If the integral of a force $\textbf{F}(\textbf{r})$ with respect to $\textbf{r}$ only depend on the initial and final position $$\int_{C_1}\textbf{F}(\textbf{r})\cdot d\textbf{r} = \int_{C_2}\textbf{F}(\textbf{r})\cdot d\textbf{r}$$ as long as $C_1$ has the same initial and final points as $C_2$. $\textbf{F}(\textbf{r})$ is said to be path independent. These kind of forces are called conservative force.

If a force is conservative, any closed integral must be zero $$\oint \textbf{F}\cdot\textbf{r} = 0$$ By Stoke's theorem, $$\oint \textbf{F}\cdot\textbf{r} = \int_A \nabla\times\textbf{F}\cdot d\textbf{a}$$ So, curl of the force must be zero. One can determine whether a force is conservative by checking its curl.

Because the force is path independent, by choosing $d\textbf{r}$ as the path to integrate, one can define the integral by position. $$V(\textbf{r}) = -\int^r_O\textbf{F}(\textbf{r}) \cdot d\textbf{r}$$ where $O$ is the reference point. This is called the potential energy.
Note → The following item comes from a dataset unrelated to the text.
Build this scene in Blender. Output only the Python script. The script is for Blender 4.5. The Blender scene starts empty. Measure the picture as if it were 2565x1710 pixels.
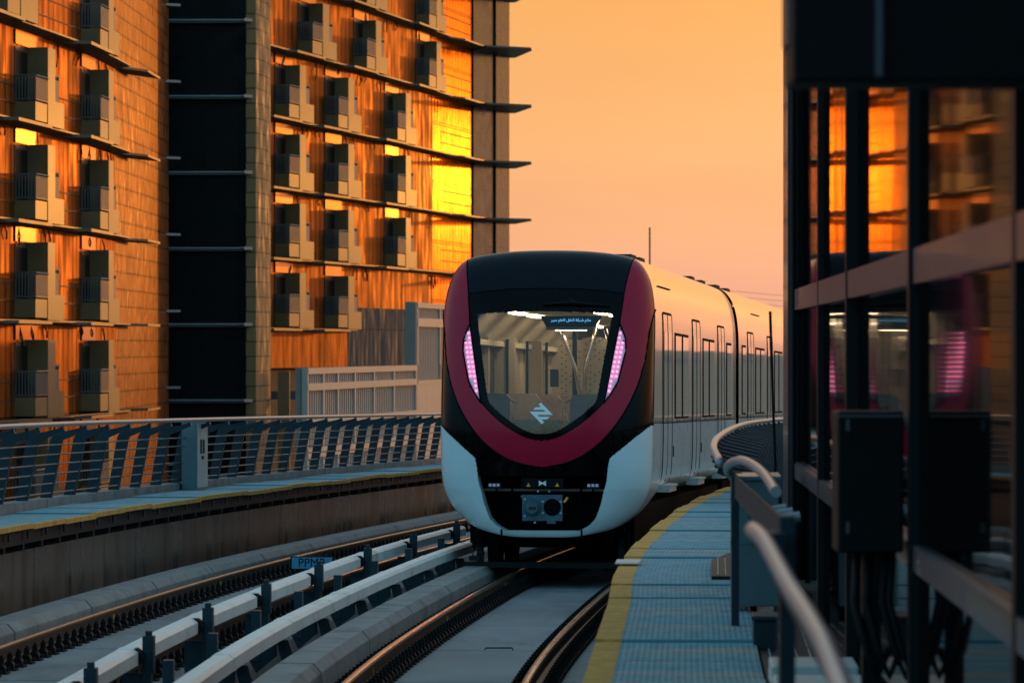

The potential difference between point $a$ and point $b$ is $$V(b) - V(a) = \int^b_a \textbf{F}(\textbf{r}) \cdot d\textbf{r}$$ When $\textbf{F}(\textbf{r})$ is the only force applying on an object $$\begin{align} \int^{b}_{a} F(\textbf{r}) \cdot d\textbf{r} &= \frac{1}{2}m(v_f)^2 - \frac{1}{2}m(v_i)^2 \\ V(a) + \frac{1}{2}mv_i^2 &= V(b) + \frac{1}{2}mv_f^2 \end{align}$$ The initial potential energy plus the kinetic energy is equal to final potential energy plus the kinetic energy. This is known as the conservation of energy.